Successivamente il governo egiziano dava inizio ai lavori di sminamento e di rimozione dei numerosi relitti, con la cooperazione delle marine degli Stati Uniti, dell'Unione Sovietica, del Regno Unito e della Francia. È stato necessario procedere anche al dragaggio del fondo fortemente interrato. La riapertura del canale, dapprima prevista per il febbraio 1975, avvenne soltanto il 5 giugno successivo, a causa delle gravi difficoltà incontrate nei lavori di ripristino. In concomitanza con la riapertura, Israele annunciava unilateralmente un alleggerimento delle forze che presidiavano la linea di disimpegno. Era il primo passo verso un nuovo accordo di grande rilievo tra Egitto e Israele, che con la mediazione del segretario di Stato degli Stati Uniti Kissinger fu siglato a Gerusalemme e ad Alessandria il 1° settembre 1975. Israele s'impegnava a ritirare le proprie truppe verso est per una distanza compresa tra un minimo di 18 km e un massimo di circa 45 km, evacuando anche i pozzi petroliferi di Abu Rodeis sul Golfo di Suez. Inoltre ambedue le parti limitavano con criteri paritetici le forze e gli armamenti dislocati nel settore, istituivano posti di avvistamento elettronico con la collaborazione degli Stati Uniti allo scopo di garantirsi contro attacchi di sorpresa, e infine affidavano al presidio dei soldati dell'ONU un vasto territorio (circa 4000 km2, situato a E della precedente zona cuscinetto. Quest'ultima passava sotto il controllo delle forze armate egiziane. L'Egitto riconosceva il diritto di transito nel canale alle merci israeliane, pur mantenendo il divieto di passaggio alle navi. Infine gli Stati Uniti, in quanto promotori e garanti dell'accordo, s'impegnavano a concedere aiuti di varia natura sia all'Egitto che a Israele.

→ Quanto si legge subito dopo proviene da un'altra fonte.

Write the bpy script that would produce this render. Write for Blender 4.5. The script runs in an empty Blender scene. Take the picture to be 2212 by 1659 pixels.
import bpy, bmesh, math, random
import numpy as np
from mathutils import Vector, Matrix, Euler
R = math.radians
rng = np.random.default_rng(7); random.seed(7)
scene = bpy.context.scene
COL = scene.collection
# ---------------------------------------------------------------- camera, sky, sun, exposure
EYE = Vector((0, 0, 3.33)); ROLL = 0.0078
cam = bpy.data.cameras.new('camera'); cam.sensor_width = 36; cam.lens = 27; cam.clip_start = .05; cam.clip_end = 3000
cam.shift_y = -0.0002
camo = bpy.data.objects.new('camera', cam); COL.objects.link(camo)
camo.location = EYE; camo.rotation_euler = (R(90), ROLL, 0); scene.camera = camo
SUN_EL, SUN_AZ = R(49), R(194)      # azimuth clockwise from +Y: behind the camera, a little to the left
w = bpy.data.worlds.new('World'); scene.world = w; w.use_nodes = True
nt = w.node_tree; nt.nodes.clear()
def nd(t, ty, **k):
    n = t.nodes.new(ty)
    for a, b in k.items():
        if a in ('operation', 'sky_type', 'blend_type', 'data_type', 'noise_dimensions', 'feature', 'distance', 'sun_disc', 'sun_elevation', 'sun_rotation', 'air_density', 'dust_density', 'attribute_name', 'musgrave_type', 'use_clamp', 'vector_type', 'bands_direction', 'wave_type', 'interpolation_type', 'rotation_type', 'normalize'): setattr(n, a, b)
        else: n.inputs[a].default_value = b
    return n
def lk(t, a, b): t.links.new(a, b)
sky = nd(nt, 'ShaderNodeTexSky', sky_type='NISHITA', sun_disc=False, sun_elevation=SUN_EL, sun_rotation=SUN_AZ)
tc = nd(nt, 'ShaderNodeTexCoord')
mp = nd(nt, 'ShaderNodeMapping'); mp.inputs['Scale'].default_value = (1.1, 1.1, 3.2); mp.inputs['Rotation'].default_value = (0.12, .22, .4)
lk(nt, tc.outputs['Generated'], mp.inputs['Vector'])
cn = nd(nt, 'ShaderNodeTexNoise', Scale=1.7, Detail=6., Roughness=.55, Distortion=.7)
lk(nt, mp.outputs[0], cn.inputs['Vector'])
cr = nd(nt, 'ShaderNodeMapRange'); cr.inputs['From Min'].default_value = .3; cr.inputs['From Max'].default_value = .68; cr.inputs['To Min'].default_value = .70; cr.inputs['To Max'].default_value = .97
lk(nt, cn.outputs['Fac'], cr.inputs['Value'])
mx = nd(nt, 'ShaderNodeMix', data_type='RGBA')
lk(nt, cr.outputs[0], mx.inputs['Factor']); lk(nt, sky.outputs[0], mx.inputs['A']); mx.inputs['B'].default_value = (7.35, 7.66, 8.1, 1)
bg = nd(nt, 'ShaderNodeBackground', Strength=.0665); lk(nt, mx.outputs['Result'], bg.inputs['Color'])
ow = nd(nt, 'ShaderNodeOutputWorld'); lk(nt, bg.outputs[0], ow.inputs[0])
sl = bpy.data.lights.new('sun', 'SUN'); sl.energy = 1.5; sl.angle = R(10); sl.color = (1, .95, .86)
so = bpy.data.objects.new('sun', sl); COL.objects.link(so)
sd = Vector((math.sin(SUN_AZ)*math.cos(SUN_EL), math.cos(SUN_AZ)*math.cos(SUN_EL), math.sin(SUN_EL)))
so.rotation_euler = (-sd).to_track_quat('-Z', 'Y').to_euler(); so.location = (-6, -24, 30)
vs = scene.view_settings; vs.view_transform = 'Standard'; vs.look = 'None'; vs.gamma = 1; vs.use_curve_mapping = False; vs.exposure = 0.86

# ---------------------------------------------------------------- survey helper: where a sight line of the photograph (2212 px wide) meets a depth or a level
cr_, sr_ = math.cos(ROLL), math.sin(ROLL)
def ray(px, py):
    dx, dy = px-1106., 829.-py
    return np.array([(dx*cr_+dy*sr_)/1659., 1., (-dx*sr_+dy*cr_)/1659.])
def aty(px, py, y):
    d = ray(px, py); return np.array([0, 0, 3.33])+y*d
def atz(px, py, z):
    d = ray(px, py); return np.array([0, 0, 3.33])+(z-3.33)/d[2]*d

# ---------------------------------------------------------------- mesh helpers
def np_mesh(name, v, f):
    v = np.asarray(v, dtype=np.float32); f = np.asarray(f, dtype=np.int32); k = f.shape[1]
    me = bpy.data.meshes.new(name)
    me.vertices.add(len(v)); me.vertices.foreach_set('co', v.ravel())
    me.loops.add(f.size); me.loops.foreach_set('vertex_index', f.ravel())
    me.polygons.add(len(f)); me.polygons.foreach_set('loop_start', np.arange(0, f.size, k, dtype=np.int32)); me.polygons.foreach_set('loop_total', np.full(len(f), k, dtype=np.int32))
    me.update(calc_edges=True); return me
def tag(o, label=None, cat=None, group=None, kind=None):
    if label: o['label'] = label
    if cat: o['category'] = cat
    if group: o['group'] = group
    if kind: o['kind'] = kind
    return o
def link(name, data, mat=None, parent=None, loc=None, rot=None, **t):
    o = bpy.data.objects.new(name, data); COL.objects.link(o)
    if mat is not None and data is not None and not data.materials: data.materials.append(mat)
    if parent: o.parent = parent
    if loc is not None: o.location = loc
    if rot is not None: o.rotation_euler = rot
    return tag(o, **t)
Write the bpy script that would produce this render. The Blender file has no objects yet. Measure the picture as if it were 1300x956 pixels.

Intanto il canale ha ripreso a funzionare regolarmente ed è stato impostato un programma di lavori di allargamento e di approfondimento che dovranno permettere negli anni Ottanta il passaggio di navi da 150.000 t. Secondo dati incompleti il traffico nel canale sarebbe ritornato ai livelli del 1966, anche se il numero dei transiti è inferiore. Nel 1976 passarono poco più di 12.000 navi, ma il tonnellaggio medio è aumentato. Nello stesso anno furono incassati a titolo di pedaggio 230 milioni di sterline egiziane. Si è iniziata la ricostruzione delle città sul canale distrutte o semidistrutte dalla guerra. Per il collegamento delle due sponde si stanno scavando sotto l'idrovia tre gallerie stradali che accoglieranno anche grandi condotte d'acqua destinate a permettere la colonizzazione di una parte del Sinai. Il presidente egiziano Sadat ha annunziato il progetto di dotare Porto Said e Suez di strutture industriali che consentano di valorizzare completamente le occasioni offerte dal colossale flusso dei traffici. Allo scopo di attrarre iniziative straniere è stata istituita a Porto Said una prima zona franca estesa per 5 km2 (i gennaio 1976). Dopo il viaggio conciliante di Sadat a Gerusalemme (novembre 1977) e una serie di trattative condotte con la mediazione del governo degli Stati Uniti e dello stesso presidente Carter, il 26 marzo 1979 è stato firmato a Washington il trattato di pace tra Egitto e Israele. L'art. V stabilisce il libero transito nel canale delle navi israeliane e dei carichi delle persone provenienti da Israele o destinati a questo paese. Lo stesso articolo riafferma esplicitamente la validità della Convenzione di Costantinopoli del 1888, che prevede il libero transito in pace e in guerra delle navi di tutti gli stati attraverso l'idrovia.

Bibl.: F. Gribaudi, Nel centenario del Canale di Suez. Considerazioni geografiche, in Bollettino della Società Geografica Italiana, Roma 1969, fasc. 10-12, pp. 523-28; S. Piccardi, Il Canale di Suez a un secolo dall'apertura, in La Geografia nelle Scuole, Napoli 1970, fasc. i, pp. 1-10; id., The role of the Suez Canal in the economy of Mediterranean countries, Firenze 1973; United Arab Republic - Suez Canal Authority, Suez Canal Report 1966, Ismailia.